Copy out all the lines where "part" shows up.

— COLLECTED MATERIAL —
= = = =
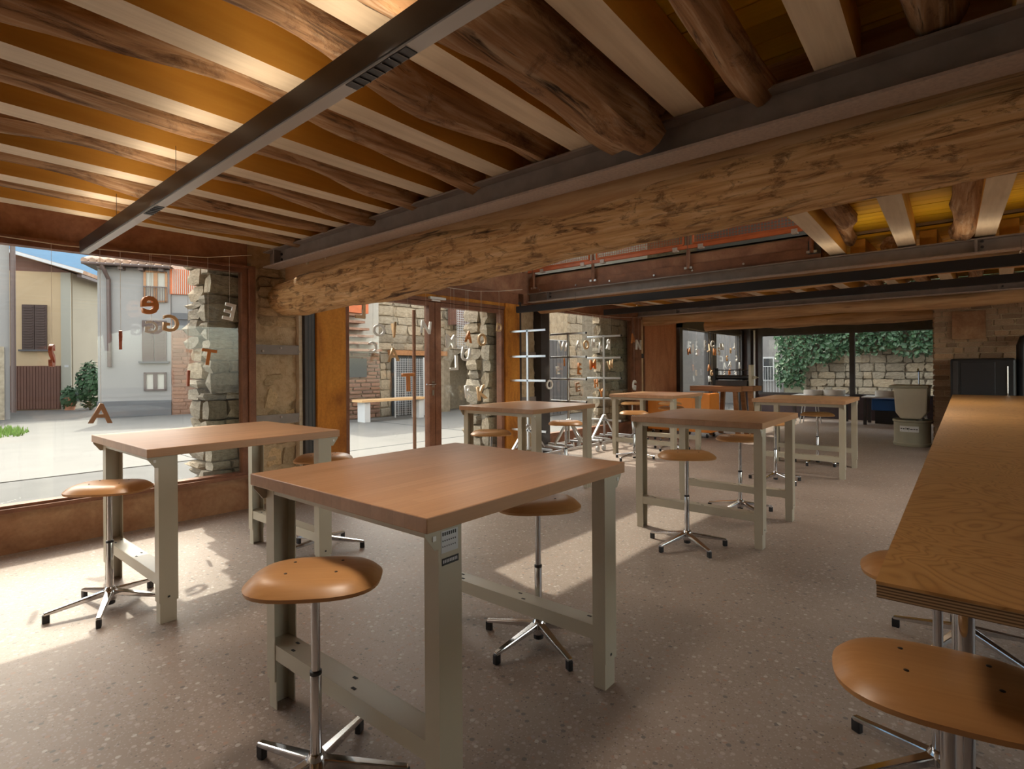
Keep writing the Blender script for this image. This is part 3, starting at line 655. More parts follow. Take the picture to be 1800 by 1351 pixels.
# pier between the shop window and the door
p1 = struct(empty('wall_pier', (0, 0, 0)), 'old rubble stone pier between the shop window and the glass door')
rough_slab('mortar_face', M['mortar'], p1, -5.42, 2.26, 2.92, -0.03, 2.62, 0.40, 0.042, 1.0, 0.026)
boxo('core', M['mortar_out'], p1, -5.93, -5.50, 2.02, 3.30, -0.03, 2.75)
masonry(p1, 'x', 1.93, 2.30, -0.03, 2.75, -5.50, st_out, (0.06, 0.20), (0.12, 0.34), 0.16, 0.006, 5, jag0=0.07)
masonry(p1, 'x', 2.35, 2.76, 1.75, 2.32, -5.425, st_in, (0.07, 0.11), (0.14, 0.28), 0.05, 0.008, 6)
masonry(p1, 'x', 2.42, 2.74, 0.35, 1.30, -5.435, st_in, (0.16, 0.26), (0.16, 0.3), 0.05, 0.03, 7)
masonry(p1, 'x', 1.93, 2.30, -0.03, 2.75, -5.80, st_out, (0.06, 0.20), (0.12, 0.34), 0.30, 0.006, 8, jag0=0.07)
# pier right of the door
p2 = struct(empty('wall_pier', (0, 0, 0)), 'old stone pier between the door and the rack window')
rough_slab('mortar_face', M['mortar'], p2, -5.42, 6.18, 6.64, -0.03, 2.62, 0.40, 0.036, 5.0, 0.03)
boxo('core', M['mortar_out'], p2, -5.93, -5.52, 5.72, 6.90, -0.03, 2.75)
masonry(p2, 'x', 5.66, 6.15, -0.03, 2.75, -5.54, st_out, (0.12, 0.25), (0.16, 0.4), 0.14, 0.006, 15, jag0=0.07)
masonry(p2, 'x', 5.66, 6.15, -0.03, 2.75, -5.80, st_out, (0.12, 0.25), (0.16, 0.4), 0.28, 0.006, 16, jag0=0.07)
# pier right of the rack window
p3 = struct(empty('wall_pier', (0, 0, 0)), 'old stone pier seen through the right part of the rack window')
boxo('core', M['mortar_out'], p3, -5.93, -5.53, 8.70, 10.05, -0.03, 2.75)
masonry(p3, 'x', 8.60, 10.02, -0.03, 2.75, -5.55, st_out, (0.12, 0.25), (0.18, 0.5), 0.12, 0.006, 25, jag0=0.08)
# brick wall at the right rear, every brick an object
bw = struct(empty('wall_brick', (0, 0, 0)), 'old brick wall at the right rear')
boxo('core', M['mortar'], bw, -0.755, 3.3, 11.03, 11.6, 0, 2.33)
bk = stone_meshes(M['brick'], 5, 9, 0.03)
rg = random.Random(12); z = 0.0; row = 0
while z < 2.30:
    h = rg.uniform(0.072, 0.092); h = min(h, 2.33 - z); x = -0.775
    while x < 1.0:
        l = rg.uniform(0.16, 0.30) * (0.5 if (row + int(x * 7)) % 5 == 0 else 1)
        inst('brick', rg.choice(bk), bw, (x + l / 2, 11.035 + rg.uniform(-0.006, 0.006), z + h / 2), (0, 0, 0), scale=(l - 0.010, 0.06, h - 0.010)); x += l
    y = 11.06
    while y < 11.58:
        l = rg.uniform(0.12, 0.24); l = min(l, 11.6 - y)
        inst('brick', rg.choice(bk), bw, (-0.76, y + l / 2, z + h / 2), (0, 0, 0), scale=(0.05, l - 0.010, h - 0.010)); y += l
    z += h; row += 1
fp = tag(boxo('wall_plate', M['corten_sill'], None, -0.20, 0.20, -0.02, 0.0, -0.215, 0.215), 'square rusted hatch plate on the brick wall', 'plate'); fp.location = (-0.335, 10.99, 1.935)

# ================================================================== TABLES
def make_table():
    t = empty('work_table')
    boxo('table_top', M['top'], t, -0.51, 0.51, -0.555, 0.555, 0.872, 0.916, bevel=0.003)
    for sy in (-1, 1):
        yc = sy * 0.455
        for sx in (-1, 1):
            xo = sx * 0.495; xi = sx * 0.435; t_ = 0.004; hy = 0.045
            # C channel, web outside, open towards the middle
            poly = [(xo, -hy), (xo, hy), (xi, hy), (xi, hy - t_), (xo - sx * t_, hy - t_), (xo - sx * t_, -hy + t_), (xi, -hy + t_), (xi, -hy)]
            lg = MB().prism([(a, b + yc) for a, b in poly], 0.11, 0.872).build('leg', M['paint'], t)
            poly2 = [(xo - sx * 0.006, -hy + 0.006), (xo - sx * 0.006, hy - 0.006), (xi, hy - 0.006), (xi, hy - 0.010), (xo - sx * 0.010, hy - 0.010), (xo - sx * 0.010, -hy + 0.010), (xi, -hy + 0.010), (xi, -hy + 0.006)]
            MB().prism([(a, b + yc) for a, b in poly2], 0.0, 0.20).build('foot', M['paint'], lg)
            # gusset towards the table edge, with its bolt hole
            g = MB().prism([(yc + sy * 0.045, 0.872), (yc + sy * 0.095, 0.872), (yc + sy * 0.095, 0.862), (yc + sy * 0.06, 0.815), (yc + sy * 0.045, 0.815)], xo - sx * 0.004, xo, 'x').build('gusset', M['paint'], lg)
            boxo('bolt', M['white'], g, min(xo, xo + sx * 0.003), max(xo, xo + sx * 0.003), yc + sy * 0.062 - 0.006, yc + sy * 0.062 + 0.006, 0.842, 0.856)
            for hz in (0.07, 0.13): boxo('hole', M['paintdark'], lg, min(xo - sx * 0.004, xo + sx * 0.001), max(xo - sx * 0.004, xo + sx * 0.001), yc - 0.006, yc + 0.006, hz, hz + 0.01) if hz > 0.1 else None
        # low stretcher, an upturned channel
        sb = MB(); sb.box(-0.491, 0.491, yc - 0.040, yc + 0.040, 0.250, 0.254); sb.box(-0.491, 0.491, yc - 0.042, yc - 0.038, 0.195, 0.254); sb.box(-0.491, 0.491, yc + 0.038, yc + 0.042, 0.195, 0.254)
        s_ = sb.build('stretcher', M['paint'], t)
        for hx, hy2 in ((-0.38, 0.02), (-0.34, -0.02), (0.0, 0.02), (0.05, -0.02), (0.38, 0.02)):
            boxo('slot', M['paintdark'], s_, hx - 0.010, hx + 0.010, yc + hy2 - 0.005, yc + hy2 + 0.005, 0.254, 0.2548)
        cb = MB(); cb.box(-0.491, 0.491, yc - 0.042, yc + 0.042, 0.866, 0.872); cb.box(-0.491, 0.491, yc + sy * 0.042 - 0.002, yc + sy * 0.042 + 0.002, 0.835, 0.872)
        cb.build('top_crossbar', M['paint'], t)
    return t
tb0 = make_table(); G = 'work tables with putty grey steel legs'
TB = [((-1.678, 1.483), 2.0, 'nearest work table, large reddish beech top with putty grey steel legs'),
      ((-3.760, 1.385), 1.8, 'work table standing by the large left shop window'),
      ((-3.850, 4.600), 1.2, 'work table in front of the glass door and the first rack'),
      ((-1.780, 4.600), 2.4, 'work table in the middle of the room, right of the long sun patch'),
      ((-3.920, 7.760), 1.5, 'work table beside the rearmost rack, in front of the orange cabinets'),
      ((-1.840, 7.760), 2.2, 'work table farthest back on the right, towards the sink')]
tables = []
for i, ((x, y), a, lb) in enumerate(TB):
    o = tb0 if i == 0 else copy_tree(tb0)
    o.location = (x, y, 0); o.rotation_euler = (0, 0, R(a)); tag(o, lb, 'table', G); tables.append(o)
# stickers on the nearest table leg
lb = boxo('leg_label', M['black'], tables[0], 0.4955, 0.4962, -0.488, -0.423, 0.765, 0.785)
for i in range(9): boxo('print', M['greylam'], lb, 0.4962, 0.4965, -0.484 + i * 0.0064, -0.4800 + i * 0.0064, 0.771, 0.780)
lb = boxo('leg_sticker', M['greylam'], tables[0], 0.4955, 0.4960, -0.490, -0.425, 0.800, 0.862)
for j, z in enumerate((0.848, 0.832, 0.816)):
    for i in range(7): boxo('print', M['paintdark'], lb, 0.4960, 0.4963, -0.486 + i * 0.008, -0.481 + i * 0.008 - 0.001 * j, z, z + (0.010 if j == 0 else 0.004))

# ================================================================== STOOLS
def seat_mesh():
    a, b, e = 0.205, 0.160, 2.7; nr, ns = 11, 44; top = []; th = 0.012
    def pt(r, t):
        c, s = math.cos(t), math.sin(t); k = 1.0 / ((abs(c) ** e + abs(s) ** e) ** (1 / e))
        x, y = a * r * c * k, b * r * s * k
        z = 0.012 * (x / a) ** 2 * (1 - r ** 4) - 0.040 * r ** 5 + 0.006 * r * r
        return x, y, z
    vs = [(0, 0, 0)]; fs = []
    for i in range(1, nr + 1):
        for j in range(ns): vs.append(pt(i / nr, 2 * math.pi * j / ns))
    n1 = len(vs)
    vs += [(x * 0.985, y * 0.985, z - th) for x, y, z in vs]
    for j in range(ns): fs.append((0, 1 + j, 1 + (j + 1) % ns)); fs.append((n1, n1 + 1 + (j + 1) % ns, n1 + 1 + j))
    for i in range(nr - 1):
        for j in range(ns):
            q = 1 + i * ns; p_, p2 = q + j, q + (j + 1) % ns
            fs.append((p_, p_ + ns, p2 + ns, p2)); fs.append((n1 + p2, n1 + p2 + ns, n1 + p_ + ns, n1 + p_))
    q = 1 + (nr - 1) * ns
    for j in range(ns): fs.append((q + j, n1 + q + j, n1 + q + (j + 1) % ns, q + (j + 1) % ns))
    return MB().add(vs, fs)
def make_stool():
    t = empty('stool'); sz = 0.695
    s = seat_mesh().build('seat', M['seat'], t, (0, 0, sz), smooth=True, angle=50)
    for x, y in ((-0.075, 0.05), (0.075, 0.05), (-0.075, -0.05), (0.075, -0.05)): MB().lathe([(0.005, -0.002), (0.005, 0.0035), (0.003, 0.0042)], 8, (x, y, 0)).build('screw', M['lampbody'], s)
    m_ = MB().box(-0.085, 0.085, -0.055, 0.055, sz - 0.022, sz - 0.012); m_.tube([(-0.075, 0, sz - 0.034), (0.075, 0, sz - 0.034)], 0.013, 10)
    m_.lathe([(0.024, sz - 0.055), (0.032, sz - 0.045), (0.032, sz - 0.02)], 14); m_.build('seat_mount', M['chrome'], t, smooth=True)
    MB().lathe([(0.0135, 0.345), (0.0135, sz - 0.04)], 16).build('gas_rod', M['chrome'], t, smooth=True)
    MB().lathe([(0.0175, 0.075), (0.0175, 0.36), (0.0165, 0.363)], 18).build('column', M['chrome'], t, smooth=True)
    MB().lathe([(0.016, 0.36), (0.0185, 0.361), (0.0185, 0.372), (0.015, 0.374)], 14).build('collar', M['black'], t, smooth=True)
    MB().lathe([(0.020, 0.035), (0.030, 0.045), (0.034, 0.075), (0.034, 0.095), (0.022, 0.115)], 18).build('hub', M['chrome'], t, smooth=True)
    MB().lathe([(0.018, 0.018), (0.024, 0.022), (0.024, 0.042)], 14).build('hub_cap', M['black'], t, smooth=True)
    for i in range(5):
        a = 2 * math.pi * i / 5; c, s_ = math.cos(a), math.sin(a)
        l = MB(); l.bar((0.02 * c, 0.02 * s_, 0.086), (0.285 * c, 0.285 * s_, 0.046), 0.036, 0.030, w1=0.024, h1=0.016)
        lg = l.build('leg', M['chrome'], t, bevel=0.005)
        f = MB(); f.bar((0.258 * c, 0.258 * s_, 0.022), (0.290 * c, 0.290 * s_, 0.022), 0.022, 0.044); f.build('foot', M['black'], lg, bevel=0.004)
    return t
st0 = make_stool(); SG = 'swivel stools with plywood seats'
ST = [((-1.609, 0.874), 47, 20, 'stool at the front of the nearest table, seat close to the camera'),
      ((-3.710, 0.790), 50, 62, 'stool at the front of the table by the large left window, standing in sunlight'),
      ((-3.700, 2.080), 48, 10, 'stool behind the left window table, seat near the rubble stone pier'),
      ((-1.660, 2.050), 50, 100, 'stool on the far side of the nearest table'),
      ((-1.725, 3.880), 38, 15, 'stool at the front of the middle work table'),
      ((-1.760, 5.100), 40, 55, 'stool on the far side of the middle work table'),
      ((-1.920, 6.720), 42, 95, 'stool at the front of the right rear table'),
      ((-1.830, 8.270), 40, 10, 'stool on the far side of the right rear table, towards the sink'),
      ((-3.820, 3.980), 40, 33, 'stool at the glass door side of the table before the racks'),
      ((-3.810, 5.240), 40, 70, 'stool between the racks and the table near the door'),
      ((-3.900, 7.020), 40, 50, 'stool at the front of the table beside the rearmost rack'),
      ((-3.900, 8.220), 40, 22, 'stool beyond the table in front of the orange cabinets'),
      ((-4.950, 8.850), 42, 41, 'stool farthest left in the sun below the rack window'),
      ((-4.420, 9.250), 44, 77, 'stool right of the sunlit one below the rack window'),
      ((-0.080, 1.430), 12, 30, 'stool nearest on the right, in front of the plywood counter end'),
      ((-0.145, 2.170), 8, 65, 'stool half under the plywood counter, only its seat edge showing'),
      ((-0.120, 3.320), 30, 12, 'stool whose star base shows beneath the plywood counter')]
for i, ((x, y), a, leg, lb) in enumerate(ST):
    o = st0 if i == 0 else copy_tree(st0)
    o.location = (x, y, 0); o.rotation_euler = (0, 0, R(a)); tag(o, lb, 'stool', SG)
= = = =
— WRITTEN ANSWER —
Keep writing the Blender script for this image. This is part 3, starting at line 655. More parts follow. Take the picture to be 1800 by 1351 pixels.
p3 = struct(empty('wall_pier', (0, 0, 0)), 'old stone pier seen through the right part of the rack window')